ALMATY, Kazakhstan (TCA) — Reports from Kazakhstan say authorities have been arresting demonstrators in some districts of the country’s largest city, Almaty, after hundreds of people gathered to protest the official results of the June 9 presidential election, RFE/RL’s Kazakh Service reported.

Video posted on social media from Almaty early on June 11 local time showed dozens of people running in the streets and being pursued by a special police unit.

The arrests in the early morning hours came after more than 100 protesters had gathered outside a police building in Almaty late on June 10 to demand the release of a popular folk singer named Rinat Zaitov.

Zaitov was among dozens of demonstrators arrested earlier on June 10 after gathering in the center of Almaty to protest the official results of the election, which international observers said was “tarnished” by “clear violations of fundamental freedoms.”

Zaitov was eventually released and asked the demonstrators to return to their homes shortly before the arrests began.

Citing preliminary results, election authorities said on June 10 that interim President Kasym-Zhomart Tokayev, former President Nursultan Nazarbayev’s handpicked successor, had won more than 70 percent of the vote.

The June 9 election was marred by the arrest of hundreds of anti-government protesters.

Tokayev’s landslide victory was widely expected after he received the blessing of Nazarbayev, who officially stepped down as president in March after ruling Kazakhstan for nearly 30 years.

Nazarbayev continues to hold many important political positions and still wields considerable power within the country and inside his political party, Nur-Otan, whose presidential candidate was Tokayev.

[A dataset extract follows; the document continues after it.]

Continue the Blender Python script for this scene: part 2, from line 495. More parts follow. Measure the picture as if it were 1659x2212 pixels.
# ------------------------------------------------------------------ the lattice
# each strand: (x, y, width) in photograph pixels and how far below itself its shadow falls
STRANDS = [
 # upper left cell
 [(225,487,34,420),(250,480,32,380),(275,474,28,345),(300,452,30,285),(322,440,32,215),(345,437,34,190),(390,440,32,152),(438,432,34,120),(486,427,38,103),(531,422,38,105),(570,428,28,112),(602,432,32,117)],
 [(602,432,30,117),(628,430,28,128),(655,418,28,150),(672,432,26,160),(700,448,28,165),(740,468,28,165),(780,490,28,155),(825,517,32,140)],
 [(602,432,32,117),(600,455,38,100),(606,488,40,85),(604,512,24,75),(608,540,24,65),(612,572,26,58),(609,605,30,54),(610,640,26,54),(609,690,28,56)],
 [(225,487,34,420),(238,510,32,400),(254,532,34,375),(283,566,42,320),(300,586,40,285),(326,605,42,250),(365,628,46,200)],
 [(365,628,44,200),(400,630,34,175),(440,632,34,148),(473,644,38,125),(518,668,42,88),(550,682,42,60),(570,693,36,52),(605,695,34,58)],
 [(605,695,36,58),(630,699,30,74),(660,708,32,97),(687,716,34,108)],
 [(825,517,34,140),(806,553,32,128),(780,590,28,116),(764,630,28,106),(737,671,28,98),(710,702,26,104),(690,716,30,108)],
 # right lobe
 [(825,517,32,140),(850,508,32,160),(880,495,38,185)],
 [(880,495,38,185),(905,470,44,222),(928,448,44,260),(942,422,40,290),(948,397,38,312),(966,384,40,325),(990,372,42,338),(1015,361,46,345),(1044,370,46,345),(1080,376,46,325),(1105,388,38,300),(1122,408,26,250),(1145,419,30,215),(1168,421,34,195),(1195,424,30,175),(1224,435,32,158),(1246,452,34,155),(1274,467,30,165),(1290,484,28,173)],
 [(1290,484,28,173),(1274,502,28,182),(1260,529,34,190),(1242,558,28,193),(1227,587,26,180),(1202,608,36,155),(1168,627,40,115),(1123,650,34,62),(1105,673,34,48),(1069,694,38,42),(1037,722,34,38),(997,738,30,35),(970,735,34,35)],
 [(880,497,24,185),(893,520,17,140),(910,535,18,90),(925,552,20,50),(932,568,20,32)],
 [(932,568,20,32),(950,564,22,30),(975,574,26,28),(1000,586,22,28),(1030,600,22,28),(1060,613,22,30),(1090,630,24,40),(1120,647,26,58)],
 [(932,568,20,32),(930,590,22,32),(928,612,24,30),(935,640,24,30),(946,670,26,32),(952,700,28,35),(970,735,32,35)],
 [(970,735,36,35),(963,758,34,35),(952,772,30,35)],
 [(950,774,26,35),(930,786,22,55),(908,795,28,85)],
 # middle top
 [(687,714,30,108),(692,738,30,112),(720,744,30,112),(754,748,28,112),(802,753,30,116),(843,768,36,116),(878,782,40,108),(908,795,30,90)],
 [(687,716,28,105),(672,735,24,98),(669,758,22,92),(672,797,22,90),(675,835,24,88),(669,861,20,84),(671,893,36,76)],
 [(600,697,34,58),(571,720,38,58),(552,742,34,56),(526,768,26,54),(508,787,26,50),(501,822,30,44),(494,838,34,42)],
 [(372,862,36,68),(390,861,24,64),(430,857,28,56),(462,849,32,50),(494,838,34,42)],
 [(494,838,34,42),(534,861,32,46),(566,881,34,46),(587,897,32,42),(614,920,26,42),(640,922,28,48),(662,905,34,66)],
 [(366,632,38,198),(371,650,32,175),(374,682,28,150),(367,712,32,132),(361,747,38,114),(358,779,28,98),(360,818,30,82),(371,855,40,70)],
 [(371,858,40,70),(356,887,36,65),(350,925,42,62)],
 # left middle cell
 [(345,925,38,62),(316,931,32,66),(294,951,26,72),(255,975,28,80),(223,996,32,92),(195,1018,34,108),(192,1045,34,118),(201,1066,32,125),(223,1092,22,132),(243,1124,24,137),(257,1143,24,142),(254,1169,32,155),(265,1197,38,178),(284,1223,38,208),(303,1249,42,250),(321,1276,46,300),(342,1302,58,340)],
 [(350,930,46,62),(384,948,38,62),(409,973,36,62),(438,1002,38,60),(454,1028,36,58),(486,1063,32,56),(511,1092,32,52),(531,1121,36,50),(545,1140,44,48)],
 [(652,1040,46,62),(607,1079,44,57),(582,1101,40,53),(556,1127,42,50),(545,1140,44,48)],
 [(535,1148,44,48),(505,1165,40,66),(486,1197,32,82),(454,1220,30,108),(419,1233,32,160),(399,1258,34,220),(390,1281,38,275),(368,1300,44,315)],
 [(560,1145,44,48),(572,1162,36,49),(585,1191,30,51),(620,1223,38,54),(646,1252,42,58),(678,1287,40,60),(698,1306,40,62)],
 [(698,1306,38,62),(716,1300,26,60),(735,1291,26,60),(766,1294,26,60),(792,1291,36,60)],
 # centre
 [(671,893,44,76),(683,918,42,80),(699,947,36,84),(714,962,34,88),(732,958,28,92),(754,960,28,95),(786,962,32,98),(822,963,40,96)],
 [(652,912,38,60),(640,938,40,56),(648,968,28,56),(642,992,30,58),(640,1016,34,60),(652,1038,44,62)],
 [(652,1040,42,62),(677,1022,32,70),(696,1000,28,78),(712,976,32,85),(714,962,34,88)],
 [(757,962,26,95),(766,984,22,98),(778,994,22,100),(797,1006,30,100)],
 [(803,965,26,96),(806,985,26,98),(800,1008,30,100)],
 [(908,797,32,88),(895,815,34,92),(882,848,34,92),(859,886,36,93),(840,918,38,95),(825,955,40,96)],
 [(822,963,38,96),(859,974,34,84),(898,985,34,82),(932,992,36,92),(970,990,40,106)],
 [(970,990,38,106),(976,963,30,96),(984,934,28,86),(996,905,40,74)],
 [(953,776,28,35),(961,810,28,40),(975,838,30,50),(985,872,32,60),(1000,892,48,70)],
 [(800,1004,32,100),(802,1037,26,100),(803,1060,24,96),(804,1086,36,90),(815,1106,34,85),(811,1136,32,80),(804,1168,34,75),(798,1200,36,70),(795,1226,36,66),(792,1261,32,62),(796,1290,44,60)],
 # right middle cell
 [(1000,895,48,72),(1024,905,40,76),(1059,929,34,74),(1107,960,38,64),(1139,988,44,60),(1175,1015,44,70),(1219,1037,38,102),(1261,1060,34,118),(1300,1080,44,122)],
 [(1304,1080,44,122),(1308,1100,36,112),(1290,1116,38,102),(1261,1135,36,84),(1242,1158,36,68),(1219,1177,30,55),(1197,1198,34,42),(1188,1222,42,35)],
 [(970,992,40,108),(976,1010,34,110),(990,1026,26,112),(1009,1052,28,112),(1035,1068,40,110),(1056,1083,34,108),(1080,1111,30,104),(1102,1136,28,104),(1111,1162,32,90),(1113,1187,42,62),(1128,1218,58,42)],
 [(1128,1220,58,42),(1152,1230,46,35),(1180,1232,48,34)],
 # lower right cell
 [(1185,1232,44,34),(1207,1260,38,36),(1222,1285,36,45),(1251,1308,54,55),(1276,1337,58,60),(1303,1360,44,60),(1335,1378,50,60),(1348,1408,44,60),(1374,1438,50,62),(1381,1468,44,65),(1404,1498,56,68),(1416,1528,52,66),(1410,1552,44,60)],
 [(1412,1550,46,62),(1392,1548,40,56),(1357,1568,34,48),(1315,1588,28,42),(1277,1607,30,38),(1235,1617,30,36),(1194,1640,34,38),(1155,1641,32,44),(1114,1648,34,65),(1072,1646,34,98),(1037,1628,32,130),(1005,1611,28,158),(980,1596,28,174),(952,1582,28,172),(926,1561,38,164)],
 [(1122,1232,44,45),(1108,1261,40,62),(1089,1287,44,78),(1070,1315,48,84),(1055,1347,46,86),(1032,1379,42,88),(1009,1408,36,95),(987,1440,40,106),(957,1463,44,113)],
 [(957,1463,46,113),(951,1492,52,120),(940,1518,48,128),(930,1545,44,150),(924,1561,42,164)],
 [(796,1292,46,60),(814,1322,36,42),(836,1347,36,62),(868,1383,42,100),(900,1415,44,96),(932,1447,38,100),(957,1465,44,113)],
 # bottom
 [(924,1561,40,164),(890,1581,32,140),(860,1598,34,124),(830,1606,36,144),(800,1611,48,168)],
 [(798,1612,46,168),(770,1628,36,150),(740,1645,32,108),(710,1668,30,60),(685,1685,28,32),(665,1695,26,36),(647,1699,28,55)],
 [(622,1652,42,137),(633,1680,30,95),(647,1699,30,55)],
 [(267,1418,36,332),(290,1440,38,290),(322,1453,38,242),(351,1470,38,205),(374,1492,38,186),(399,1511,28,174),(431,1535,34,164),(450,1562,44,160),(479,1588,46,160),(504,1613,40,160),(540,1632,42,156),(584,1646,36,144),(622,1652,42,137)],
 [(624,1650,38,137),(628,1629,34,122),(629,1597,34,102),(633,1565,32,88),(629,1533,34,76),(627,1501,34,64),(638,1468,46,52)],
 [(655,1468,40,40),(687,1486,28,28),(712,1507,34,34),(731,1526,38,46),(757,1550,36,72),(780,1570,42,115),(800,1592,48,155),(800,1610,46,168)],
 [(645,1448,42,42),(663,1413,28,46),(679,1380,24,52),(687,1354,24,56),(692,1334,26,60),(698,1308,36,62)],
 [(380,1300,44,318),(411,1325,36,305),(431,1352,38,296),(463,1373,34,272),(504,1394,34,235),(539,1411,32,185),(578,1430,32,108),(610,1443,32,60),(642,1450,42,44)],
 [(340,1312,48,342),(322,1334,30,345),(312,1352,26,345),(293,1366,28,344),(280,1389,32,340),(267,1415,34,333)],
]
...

Talking to journalists in Nur-Sultan on June 10, Tokayev said the election-day protests by hundreds of demonstrators in Almaty, Shymkent, and other cities were “illegal” and had been staged by people who were “misled by information from abroad.”

Tokayev expressed “gratitude” to police officers who he said “performed their duties properly during the demonstrations.”

“In future they will operate in the same way,” Tokayev said.

Tokayev also said his inauguration would take place on June 12, provided that the Central Election Commission announces the final official results by then.

Meanwhile, dozens rallied in Almaty’s Old Square on June 10 for a second day, as police and National Guard officers cordoned off the site and a nearby park.

People driving their vehicles around the square honked their horns in support of the protesters.

An ambulance was called to assist one demonstrator who had cut his wrist after he was detained by officers.

In the capital, Nur-Sultan, dozens of people also gathered at a central square that was cordoned off by police.

Monitors from the Organization for Security and Cooperation in Europe (OSCE) said in a statement that “a lack of regard for fundamental rights, including detentions of peaceful protesters, and widespread voting irregularities on election day, showed scant respect for democratic standards.”

“While there were seven candidates, including for the first time a woman, the election showed that there is a need for genuine democratic consolidation and significant political, social and legal reforms,” said George Tsereteli, special coordinator and leader of the OSCE short-term observer mission.

Hundreds of protesters calling for free and fair elections were detained in Almaty, Nur-Sultan, and the southern city of Shymkent, with Deputy Interior Minister Marat Qozhaev calling the demonstrators “radically-minded elements.”